The days of British chrysanthemums in supermarket bouquets could be numbered following a sharp fall in domestic production.

British production is in long-term decline and has fallen 40% in the past year alone as poor returns and cheap imports led producers to switch to more profitable flowers. Only 13 million of the 500 million chrysanthemums sold in Britain every year are now home-produced.

The largest British grower, Southern Glasshouse Produce, harvested its final chrysanthemums last month and has now switched to other crops, while the second-largest, Donaldsons, has also reduced the amount it grows.

This year the first substantial volumes arrived in the UK from Colombia and South Africa by ship, offering significantly cheaper flowers. Previously they had been airfreighted, which cost substantially more. Wholesale prices have fallen 5% in the past year [Defra] and suppliers say retail prices are lower than in 1998.

The cost of buying in cuttings, peat blocks and fertiliser had all risen as the value of sterling had fallen, said Colin Frampton, director of Donaldsons, which has cut production by 2.5ha. "Colombia and South Africa are growing using natural heat and light, and there's a migration of cut flower production to the southern hemisphere," said SGP chairman Jeff Hooper. "Production costs and wages are mitigating against northern hemisphere production."
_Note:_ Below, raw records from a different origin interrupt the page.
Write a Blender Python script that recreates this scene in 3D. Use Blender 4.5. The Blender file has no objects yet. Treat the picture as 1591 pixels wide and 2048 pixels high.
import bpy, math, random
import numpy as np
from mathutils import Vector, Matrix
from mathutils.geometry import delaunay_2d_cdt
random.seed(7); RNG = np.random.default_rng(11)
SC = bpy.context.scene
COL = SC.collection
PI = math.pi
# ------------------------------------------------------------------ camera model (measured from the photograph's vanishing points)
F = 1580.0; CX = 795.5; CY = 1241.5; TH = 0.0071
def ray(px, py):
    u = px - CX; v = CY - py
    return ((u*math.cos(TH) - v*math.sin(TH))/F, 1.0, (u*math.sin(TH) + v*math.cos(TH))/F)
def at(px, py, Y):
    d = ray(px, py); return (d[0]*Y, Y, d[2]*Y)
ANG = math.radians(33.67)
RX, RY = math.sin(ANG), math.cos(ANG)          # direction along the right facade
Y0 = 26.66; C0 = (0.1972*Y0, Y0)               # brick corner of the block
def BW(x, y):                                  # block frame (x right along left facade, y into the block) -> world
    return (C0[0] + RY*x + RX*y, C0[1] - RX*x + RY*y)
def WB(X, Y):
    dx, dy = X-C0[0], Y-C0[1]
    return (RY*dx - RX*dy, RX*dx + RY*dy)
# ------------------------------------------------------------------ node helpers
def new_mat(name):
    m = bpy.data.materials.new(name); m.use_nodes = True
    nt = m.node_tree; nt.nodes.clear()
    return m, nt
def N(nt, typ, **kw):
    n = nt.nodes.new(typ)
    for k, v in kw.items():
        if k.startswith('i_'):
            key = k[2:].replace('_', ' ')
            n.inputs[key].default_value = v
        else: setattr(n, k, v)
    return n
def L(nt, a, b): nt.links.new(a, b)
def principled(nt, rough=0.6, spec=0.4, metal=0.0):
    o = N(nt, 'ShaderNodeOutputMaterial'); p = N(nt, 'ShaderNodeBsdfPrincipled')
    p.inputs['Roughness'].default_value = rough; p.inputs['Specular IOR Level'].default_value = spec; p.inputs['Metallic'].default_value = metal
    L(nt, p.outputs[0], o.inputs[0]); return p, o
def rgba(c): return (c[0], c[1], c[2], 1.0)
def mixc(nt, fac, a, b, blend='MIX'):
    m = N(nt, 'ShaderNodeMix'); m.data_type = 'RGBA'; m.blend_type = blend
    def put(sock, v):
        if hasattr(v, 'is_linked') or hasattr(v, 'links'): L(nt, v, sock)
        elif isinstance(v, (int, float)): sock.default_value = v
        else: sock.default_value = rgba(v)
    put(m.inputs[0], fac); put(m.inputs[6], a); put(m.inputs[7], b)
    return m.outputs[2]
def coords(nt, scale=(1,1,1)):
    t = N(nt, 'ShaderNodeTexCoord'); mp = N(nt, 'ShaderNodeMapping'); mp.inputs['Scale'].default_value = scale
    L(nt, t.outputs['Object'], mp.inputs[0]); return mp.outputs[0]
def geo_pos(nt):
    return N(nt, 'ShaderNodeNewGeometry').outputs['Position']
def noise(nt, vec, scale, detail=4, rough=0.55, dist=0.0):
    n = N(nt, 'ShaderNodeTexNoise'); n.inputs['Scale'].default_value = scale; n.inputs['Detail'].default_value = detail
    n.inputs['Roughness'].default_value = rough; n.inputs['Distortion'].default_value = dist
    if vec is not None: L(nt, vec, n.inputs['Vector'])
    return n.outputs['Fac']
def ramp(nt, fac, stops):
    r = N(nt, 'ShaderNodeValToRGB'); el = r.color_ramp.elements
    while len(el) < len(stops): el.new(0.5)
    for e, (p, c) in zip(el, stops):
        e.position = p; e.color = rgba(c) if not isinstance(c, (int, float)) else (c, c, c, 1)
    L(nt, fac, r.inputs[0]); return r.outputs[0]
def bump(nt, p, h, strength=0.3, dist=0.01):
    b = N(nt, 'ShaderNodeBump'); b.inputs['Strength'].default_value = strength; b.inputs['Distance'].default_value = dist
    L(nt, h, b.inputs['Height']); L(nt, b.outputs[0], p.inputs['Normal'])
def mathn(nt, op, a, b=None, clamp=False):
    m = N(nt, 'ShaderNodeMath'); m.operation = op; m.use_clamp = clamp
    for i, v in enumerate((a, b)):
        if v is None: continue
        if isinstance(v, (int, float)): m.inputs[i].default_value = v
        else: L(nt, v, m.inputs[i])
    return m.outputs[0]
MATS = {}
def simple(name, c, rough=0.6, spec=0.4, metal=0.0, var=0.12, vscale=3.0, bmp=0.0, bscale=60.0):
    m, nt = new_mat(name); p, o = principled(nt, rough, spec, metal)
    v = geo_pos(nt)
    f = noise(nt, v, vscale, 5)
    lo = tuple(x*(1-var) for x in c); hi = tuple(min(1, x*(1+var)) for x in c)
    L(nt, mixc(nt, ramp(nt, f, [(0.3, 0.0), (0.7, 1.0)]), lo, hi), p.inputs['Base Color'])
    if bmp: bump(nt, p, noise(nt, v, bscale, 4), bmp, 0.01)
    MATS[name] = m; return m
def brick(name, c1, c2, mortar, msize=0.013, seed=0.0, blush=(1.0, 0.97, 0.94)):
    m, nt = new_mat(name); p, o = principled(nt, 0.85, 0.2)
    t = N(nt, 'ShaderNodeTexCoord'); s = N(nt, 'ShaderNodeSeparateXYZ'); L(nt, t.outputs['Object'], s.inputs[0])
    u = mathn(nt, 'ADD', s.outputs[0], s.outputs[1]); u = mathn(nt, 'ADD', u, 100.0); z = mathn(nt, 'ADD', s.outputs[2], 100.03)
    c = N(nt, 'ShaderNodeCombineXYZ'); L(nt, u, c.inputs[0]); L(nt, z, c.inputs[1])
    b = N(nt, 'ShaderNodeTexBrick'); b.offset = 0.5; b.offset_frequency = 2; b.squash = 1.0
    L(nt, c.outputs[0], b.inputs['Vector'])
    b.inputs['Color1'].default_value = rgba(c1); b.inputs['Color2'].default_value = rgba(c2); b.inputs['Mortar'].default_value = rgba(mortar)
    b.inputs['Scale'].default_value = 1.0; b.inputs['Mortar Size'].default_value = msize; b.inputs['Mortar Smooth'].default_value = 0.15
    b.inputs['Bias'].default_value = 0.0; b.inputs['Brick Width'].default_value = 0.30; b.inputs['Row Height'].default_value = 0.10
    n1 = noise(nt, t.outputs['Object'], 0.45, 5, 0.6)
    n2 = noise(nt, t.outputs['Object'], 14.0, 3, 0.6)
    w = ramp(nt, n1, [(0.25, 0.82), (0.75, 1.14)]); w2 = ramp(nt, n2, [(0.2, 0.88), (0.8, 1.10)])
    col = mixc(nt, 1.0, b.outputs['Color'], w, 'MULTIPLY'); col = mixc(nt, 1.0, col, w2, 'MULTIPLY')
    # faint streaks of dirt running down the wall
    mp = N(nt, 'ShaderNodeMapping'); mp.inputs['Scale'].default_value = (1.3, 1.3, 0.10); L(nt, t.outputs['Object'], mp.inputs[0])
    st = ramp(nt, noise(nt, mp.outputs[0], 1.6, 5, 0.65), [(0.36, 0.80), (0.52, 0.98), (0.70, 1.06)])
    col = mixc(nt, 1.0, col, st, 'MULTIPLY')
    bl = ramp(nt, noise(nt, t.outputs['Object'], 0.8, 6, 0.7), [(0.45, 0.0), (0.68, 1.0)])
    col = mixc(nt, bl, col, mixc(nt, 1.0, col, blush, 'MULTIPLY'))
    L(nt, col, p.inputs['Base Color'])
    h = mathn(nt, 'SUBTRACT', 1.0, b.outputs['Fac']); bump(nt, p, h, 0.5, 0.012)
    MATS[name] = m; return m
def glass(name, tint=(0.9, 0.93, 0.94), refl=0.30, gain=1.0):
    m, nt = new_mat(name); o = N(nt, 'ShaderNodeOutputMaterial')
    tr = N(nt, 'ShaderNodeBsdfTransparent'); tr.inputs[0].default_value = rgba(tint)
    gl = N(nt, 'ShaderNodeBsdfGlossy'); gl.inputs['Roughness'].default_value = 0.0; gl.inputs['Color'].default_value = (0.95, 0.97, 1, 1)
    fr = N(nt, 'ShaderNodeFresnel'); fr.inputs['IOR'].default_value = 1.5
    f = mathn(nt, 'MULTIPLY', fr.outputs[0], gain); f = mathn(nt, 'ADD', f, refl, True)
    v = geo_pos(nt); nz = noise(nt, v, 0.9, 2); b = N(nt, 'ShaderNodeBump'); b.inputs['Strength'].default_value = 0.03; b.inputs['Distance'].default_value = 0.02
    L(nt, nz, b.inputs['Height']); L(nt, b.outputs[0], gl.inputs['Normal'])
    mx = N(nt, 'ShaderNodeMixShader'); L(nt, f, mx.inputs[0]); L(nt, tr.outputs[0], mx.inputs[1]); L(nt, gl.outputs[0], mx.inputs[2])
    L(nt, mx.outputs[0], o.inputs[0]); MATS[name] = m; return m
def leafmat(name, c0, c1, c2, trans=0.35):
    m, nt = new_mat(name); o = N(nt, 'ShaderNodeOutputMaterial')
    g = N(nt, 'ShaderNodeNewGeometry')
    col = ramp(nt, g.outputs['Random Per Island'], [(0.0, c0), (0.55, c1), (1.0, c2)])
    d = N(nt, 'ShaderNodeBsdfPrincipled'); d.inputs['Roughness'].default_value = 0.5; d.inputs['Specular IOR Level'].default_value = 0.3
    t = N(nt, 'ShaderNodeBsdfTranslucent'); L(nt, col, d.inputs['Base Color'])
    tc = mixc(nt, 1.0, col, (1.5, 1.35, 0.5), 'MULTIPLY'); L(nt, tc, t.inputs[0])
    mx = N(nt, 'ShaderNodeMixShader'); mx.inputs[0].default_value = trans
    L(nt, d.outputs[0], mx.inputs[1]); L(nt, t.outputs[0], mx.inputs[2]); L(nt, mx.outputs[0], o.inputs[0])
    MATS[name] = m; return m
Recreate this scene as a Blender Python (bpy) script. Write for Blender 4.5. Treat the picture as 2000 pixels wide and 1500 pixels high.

The status of the chrysanthemum as a cheap flower for bouquets was making it increasingly unattractive to UK growers, added Andrea Caldecourt, chief executive of the Flowers & Plants Association. "It's a sad state of affairs because UK growers were the stalwarts of the flower market," she said. "Chrysanthemums are such a low-value product at retail, you can't get the margins on them."

Pot plants, peonies and seasonal summer annuals offered better prospects for UK growers as they were expensive and complicated to ship in, she said.